In HOWL, Alan Ginsberg created an encyclopedic portrait of an economically and
spiritually alienated generation. Suddenly millions of young men and women felt
that a poet was speaking to them, that they had a place, if not in reality, in
poetical fiction. Electricity was flowing through the You and I lifeline once
again.
Needless to say, Plath, Ginsberg, Lowell, Ferlinghetti and other Beats and
Confessionals could not have mesmerized the literary world had their poetry not
been extremely entertaining.
Have we had a poetic revolution since the 1950s? Well, we have post-modernism,
neo-formalism, post-confessionalism, Language Poetry, Slam poetry and a number
of other “schools.” And now that a poet with the pen name AI can turn out a poem
as good as your average MFA graduate in seconds, it looks like post-human
poetry is on its way. If so, it will transform the You and I of Poetry in ways
poets and readers never thought possible.

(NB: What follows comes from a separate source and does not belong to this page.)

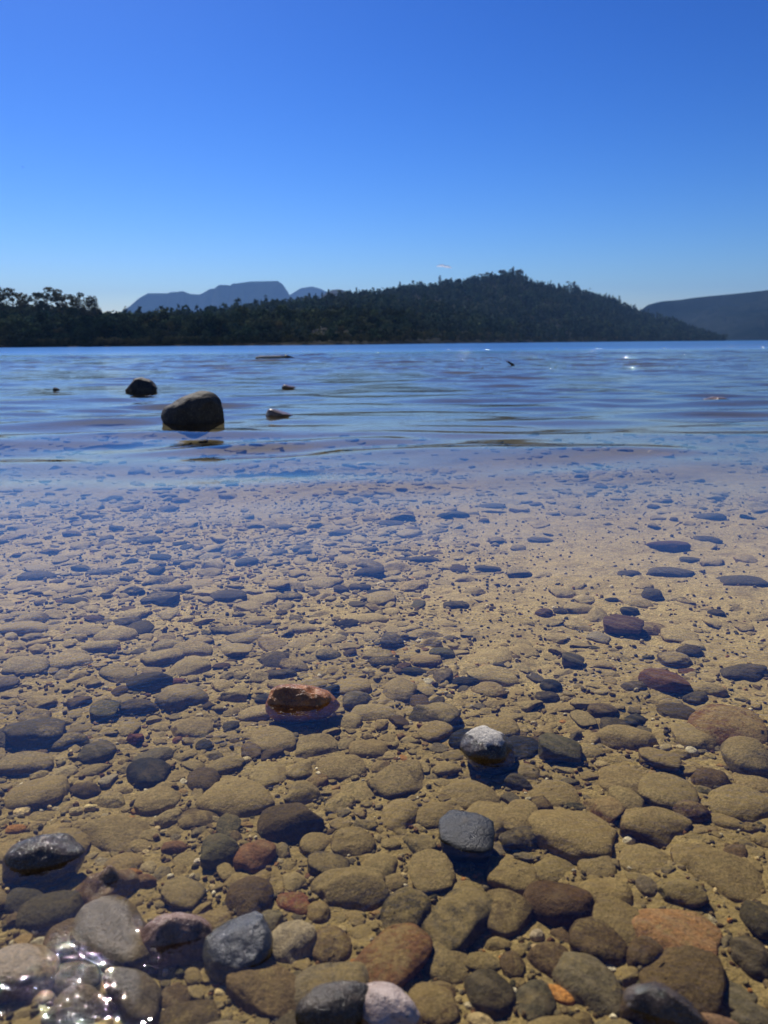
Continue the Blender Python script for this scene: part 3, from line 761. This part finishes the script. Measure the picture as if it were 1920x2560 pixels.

After class, students occasionally come up to me to complain about “those poems
in the New Yorker.” The phrase “I just don’t get it” occurs again and again. I
try to explain that, not all, but many New Yorker poems are written, not for the
general reader, but for other poets and their graduate students. Both You and I
have become specialized.
Another revolution will eventually happen, and it will involve yet another
dramatic change in the nature of poet and reader. As independent poets, I
believe we are best positioned to make that revolution happen, to get the
electricity flowing again, not from specialist to specialist, not from poet to
poet, but from human being to human being via the You and I of Poetry.